» **Exercise**: Quote all of the data below exactly, please.
=-=-=
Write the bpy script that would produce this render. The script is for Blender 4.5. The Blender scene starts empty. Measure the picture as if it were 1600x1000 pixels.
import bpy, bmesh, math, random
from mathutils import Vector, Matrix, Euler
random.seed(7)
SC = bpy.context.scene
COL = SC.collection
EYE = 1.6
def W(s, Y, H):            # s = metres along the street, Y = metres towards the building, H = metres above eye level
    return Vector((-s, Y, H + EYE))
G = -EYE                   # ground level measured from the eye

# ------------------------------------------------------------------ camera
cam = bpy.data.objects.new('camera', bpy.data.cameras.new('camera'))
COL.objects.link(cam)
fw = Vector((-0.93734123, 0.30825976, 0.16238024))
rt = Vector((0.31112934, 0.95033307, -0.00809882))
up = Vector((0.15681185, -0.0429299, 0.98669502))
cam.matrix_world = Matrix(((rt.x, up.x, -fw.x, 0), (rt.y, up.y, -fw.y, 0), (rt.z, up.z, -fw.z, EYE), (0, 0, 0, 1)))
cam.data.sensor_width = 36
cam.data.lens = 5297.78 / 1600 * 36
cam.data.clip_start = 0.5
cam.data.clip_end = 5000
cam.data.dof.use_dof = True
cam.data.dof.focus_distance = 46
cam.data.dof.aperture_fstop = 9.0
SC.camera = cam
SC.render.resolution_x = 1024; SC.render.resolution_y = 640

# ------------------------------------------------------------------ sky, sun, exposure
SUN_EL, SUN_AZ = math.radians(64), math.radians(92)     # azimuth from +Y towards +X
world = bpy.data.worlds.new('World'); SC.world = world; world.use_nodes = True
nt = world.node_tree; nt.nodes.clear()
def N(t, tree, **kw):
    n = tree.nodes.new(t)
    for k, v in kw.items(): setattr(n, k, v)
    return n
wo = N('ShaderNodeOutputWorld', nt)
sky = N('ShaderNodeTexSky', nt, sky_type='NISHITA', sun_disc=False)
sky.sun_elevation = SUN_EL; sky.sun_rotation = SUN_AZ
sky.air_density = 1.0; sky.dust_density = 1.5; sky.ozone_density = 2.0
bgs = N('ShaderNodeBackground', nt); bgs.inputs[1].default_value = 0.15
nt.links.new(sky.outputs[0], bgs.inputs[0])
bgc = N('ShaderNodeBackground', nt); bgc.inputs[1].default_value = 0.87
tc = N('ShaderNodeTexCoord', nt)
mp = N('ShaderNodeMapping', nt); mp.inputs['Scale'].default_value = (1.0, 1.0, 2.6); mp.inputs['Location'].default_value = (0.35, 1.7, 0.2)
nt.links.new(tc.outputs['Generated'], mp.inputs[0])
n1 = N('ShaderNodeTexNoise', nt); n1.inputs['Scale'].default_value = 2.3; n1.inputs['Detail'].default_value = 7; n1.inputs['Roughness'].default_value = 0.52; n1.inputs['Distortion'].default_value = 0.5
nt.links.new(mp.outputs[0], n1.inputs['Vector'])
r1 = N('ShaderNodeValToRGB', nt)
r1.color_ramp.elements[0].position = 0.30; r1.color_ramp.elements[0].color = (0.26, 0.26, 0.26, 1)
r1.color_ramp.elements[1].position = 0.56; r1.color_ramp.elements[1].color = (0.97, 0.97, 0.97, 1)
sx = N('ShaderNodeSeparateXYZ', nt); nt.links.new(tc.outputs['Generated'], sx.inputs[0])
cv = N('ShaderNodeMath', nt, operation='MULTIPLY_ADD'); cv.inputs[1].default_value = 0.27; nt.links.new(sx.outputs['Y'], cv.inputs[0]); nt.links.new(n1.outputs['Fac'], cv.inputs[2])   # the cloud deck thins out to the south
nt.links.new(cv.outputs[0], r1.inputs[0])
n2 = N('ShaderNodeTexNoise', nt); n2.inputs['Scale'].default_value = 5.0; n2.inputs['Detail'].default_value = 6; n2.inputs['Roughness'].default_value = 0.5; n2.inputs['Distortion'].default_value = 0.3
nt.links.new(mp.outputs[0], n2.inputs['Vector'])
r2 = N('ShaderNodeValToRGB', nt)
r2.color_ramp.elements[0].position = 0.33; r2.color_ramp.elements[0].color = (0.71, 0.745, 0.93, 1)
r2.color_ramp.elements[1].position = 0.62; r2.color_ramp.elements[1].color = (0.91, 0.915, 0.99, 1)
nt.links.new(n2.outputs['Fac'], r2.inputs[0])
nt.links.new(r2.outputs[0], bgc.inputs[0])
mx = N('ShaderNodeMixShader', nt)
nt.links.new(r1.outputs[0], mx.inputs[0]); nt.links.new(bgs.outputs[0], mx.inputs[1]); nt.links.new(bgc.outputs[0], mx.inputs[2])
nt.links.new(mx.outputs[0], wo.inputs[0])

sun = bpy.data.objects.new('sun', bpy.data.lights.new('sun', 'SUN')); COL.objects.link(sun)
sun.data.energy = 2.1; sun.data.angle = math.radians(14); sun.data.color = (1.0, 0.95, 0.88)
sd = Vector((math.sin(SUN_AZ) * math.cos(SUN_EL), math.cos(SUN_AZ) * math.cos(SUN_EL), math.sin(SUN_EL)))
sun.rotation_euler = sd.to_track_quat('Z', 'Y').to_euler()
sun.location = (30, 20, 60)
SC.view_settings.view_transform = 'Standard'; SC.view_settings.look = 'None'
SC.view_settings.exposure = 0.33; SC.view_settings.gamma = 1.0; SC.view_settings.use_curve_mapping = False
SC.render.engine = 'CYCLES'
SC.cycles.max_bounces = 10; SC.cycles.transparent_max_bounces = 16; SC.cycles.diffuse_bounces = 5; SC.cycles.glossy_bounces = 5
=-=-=
» **Task result**:
Write the bpy script that would produce this render. The script is for Blender 4.5. The Blender scene starts empty. Measure the picture as if it were 1600x1000 pixels.
import bpy, bmesh, math, random
from mathutils import Vector, Matrix, Euler
random.seed(7)
SC = bpy.context.scene
COL = SC.collection
EYE = 1.6
def W(s, Y, H):            # s = metres along the street, Y = metres towards the building, H = metres above eye level
    return Vector((-s, Y, H + EYE))
G = -EYE                   # ground level measured from the eye

# ------------------------------------------------------------------ camera
cam = bpy.data.objects.new('camera', bpy.data.cameras.new('camera'))
COL.objects.link(cam)
fw = Vector((-0.93734123, 0.30825976, 0.16238024))
rt = Vector((0.31112934, 0.95033307, -0.00809882))
up = Vector((0.15681185, -0.0429299, 0.98669502))
cam.matrix_world = Matrix(((rt.x, up.x, -fw.x, 0), (rt.y, up.y, -fw.y, 0), (rt.z, up.z, -fw.z, EYE), (0, 0, 0, 1)))
cam.data.sensor_width = 36
cam.data.lens = 5297.78 / 1600 * 36
cam.data.clip_start = 0.5
cam.data.clip_end = 5000
cam.data.dof.use_dof = True
cam.data.dof.focus_distance = 46
cam.data.dof.aperture_fstop = 9.0
SC.camera = cam
SC.render.resolution_x = 1024; SC.render.resolution_y = 640

# ------------------------------------------------------------------ sky, sun, exposure
SUN_EL, SUN_AZ = math.radians(64), math.radians(92)     # azimuth from +Y towards +X
world = bpy.data.worlds.new('World'); SC.world = world; world.use_nodes = True
nt = world.node_tree; nt.nodes.clear()
def N(t, tree, **kw):
    n = tree.nodes.new(t)
    for k, v in kw.items(): setattr(n, k, v)
    return n
wo = N('ShaderNodeOutputWorld', nt)
sky = N('ShaderNodeTexSky', nt, sky_type='NISHITA', sun_disc=False)
sky.sun_elevation = SUN_EL; sky.sun_rotation = SUN_AZ
sky.air_density = 1.0; sky.dust_density = 1.5; sky.ozone_density = 2.0
bgs = N('ShaderNodeBackground', nt); bgs.inputs[1].default_value = 0.15
nt.links.new(sky.outputs[0], bgs.inputs[0])
bgc = N('ShaderNodeBackground', nt); bgc.inputs[1].default_value = 0.87
tc = N('ShaderNodeTexCoord', nt)
mp = N('ShaderNodeMapping', nt); mp.inputs['Scale'].default_value = (1.0, 1.0, 2.6); mp.inputs['Location'].default_value = (0.35, 1.7, 0.2)
nt.links.new(tc.outputs['Generated'], mp.inputs[0])
n1 = N('ShaderNodeTexNoise', nt); n1.inputs['Scale'].default_value = 2.3; n1.inputs['Detail'].default_value = 7; n1.inputs['Roughness'].default_value = 0.52; n1.inputs['Distortion'].default_value = 0.5
nt.links.new(mp.outputs[0], n1.inputs['Vector'])
r1 = N('ShaderNodeValToRGB', nt)
r1.color_ramp.elements[0].position = 0.30; r1.color_ramp.elements[0].color = (0.26, 0.26, 0.26, 1)
r1.color_ramp.elements[1].position = 0.56; r1.color_ramp.elements[1].color = (0.97, 0.97, 0.97, 1)
sx = N('ShaderNodeSeparateXYZ', nt); nt.links.new(tc.outputs['Generated'], sx.inputs[0])
cv = N('ShaderNodeMath', nt, operation='MULTIPLY_ADD'); cv.inputs[1].default_value = 0.27; nt.links.new(sx.outputs['Y'], cv.inputs[0]); nt.links.new(n1.outputs['Fac'], cv.inputs[2])   # the cloud deck thins out to the south
nt.links.new(cv.outputs[0], r1.inputs[0])
n2 = N('ShaderNodeTexNoise', nt); n2.inputs['Scale'].default_value = 5.0; n2.inputs['Detail'].default_value = 6; n2.inputs['Roughness'].default_value = 0.5; n2.inputs['Distortion'].default_value = 0.3
nt.links.new(mp.outputs[0], n2.inputs['Vector'])
r2 = N('ShaderNodeValToRGB', nt)
r2.color_ramp.elements[0].position = 0.33; r2.color_ramp.elements[0].color = (0.71, 0.745, 0.93, 1)
r2.color_ramp.elements[1].position = 0.62; r2.color_ramp.elements[1].color = (0.91, 0.915, 0.99, 1)
nt.links.new(n2.outputs['Fac'], r2.inputs[0])
nt.links.new(r2.outputs[0], bgc.inputs[0])
mx = N('ShaderNodeMixShader', nt)
nt.links.new(r1.outputs[0], mx.inputs[0]); nt.links.new(bgs.outputs[0], mx.inputs[1]); nt.links.new(bgc.outputs[0], mx.inputs[2])
nt.links.new(mx.outputs[0], wo.inputs[0])

sun = bpy.data.objects.new('sun', bpy.data.lights.new('sun', 'SUN')); COL.objects.link(sun)
sun.data.energy = 2.1; sun.data.angle = math.radians(14); sun.data.color = (1.0, 0.95, 0.88)
sd = Vector((math.sin(SUN_AZ) * math.cos(SUN_EL), math.cos(SUN_AZ) * math.cos(SUN_EL), math.sin(SUN_EL)))
sun.rotation_euler = sd.to_track_quat('Z', 'Y').to_euler()
sun.location = (30, 20, 60)
SC.view_settings.view_transform = 'Standard'; SC.view_settings.look = 'None'
SC.view_settings.exposure = 0.33; SC.view_settings.gamma = 1.0; SC.view_settings.use_curve_mapping = False
SC.render.engine = 'CYCLES'
SC.cycles.max_bounces = 10; SC.cycles.transparent_max_bounces = 16; SC.cycles.diffuse_bounces = 5; SC.cycles.glossy_bounces = 5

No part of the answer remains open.